Hay que prestar atención, también, a lo que se ha dado en llamar efecto rebote: la manifestación de inesperadas consecuencias perniciosas derivadas de lo que a primera vista son pasos encaminados en la buena dirección. Más que teorizar al respecto, tiene sentido que propongamos algunos ejemplos de lo que queremos decir, en la convicción, claro, de que retratan situaciones que es urgente esquivar.
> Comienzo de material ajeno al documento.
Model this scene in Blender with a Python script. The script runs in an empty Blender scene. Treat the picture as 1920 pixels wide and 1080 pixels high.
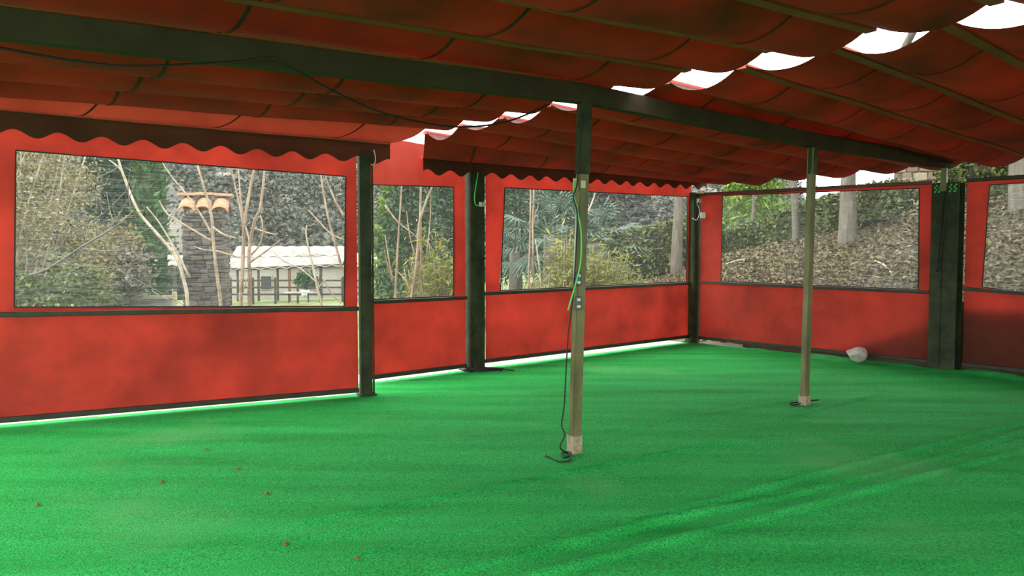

Acumulemos esos ejemplos: lo que se ahorra al introducir bombillas de bajo consumo se destina a pagar un viaje al Caribe que obliga a consumir mucha más energía de la inicialmente ahorrada; como quiera que los trenes de alta velocidad nos llevan con enorme rapidez a muchos lugares, tendemos a viajar más lejos y a hacerlo más a menudo, con lo cual consumimos, de nuevo, más energía; al estar nuestras viviendas mejor aisladas, el ahorro correspondiente lo destinamos a adquirir un segundo automóvil, con las secuelas esperables; la conciencia de los efectos dramáticos del caluroso verano registrado en 2003 en buena parte de Europa se tradujo en muchos casos en la compra de aparatos de aire acondicionado que tienen un impacto desastroso sobre el medio; la proliferación de los ordenadores no se ha traducido en un consumo menor de papel, toda vez que ha incitado a asumir nuevas tareas que antes eran impensables; la extensión, en fin, del air bag en los vehículos se ha traducido en un incremento en el número de accidentes, de resultas de los riesgos, mayores, que asumen los conductores.
Obligado parece agregar que el efecto rebote no es, las más de las veces una consecuencia inesperada de nuestra conducta, sino, antes bien, una fórmula manifiestamente buscada con el propósito de acrecentar ventas y beneficios.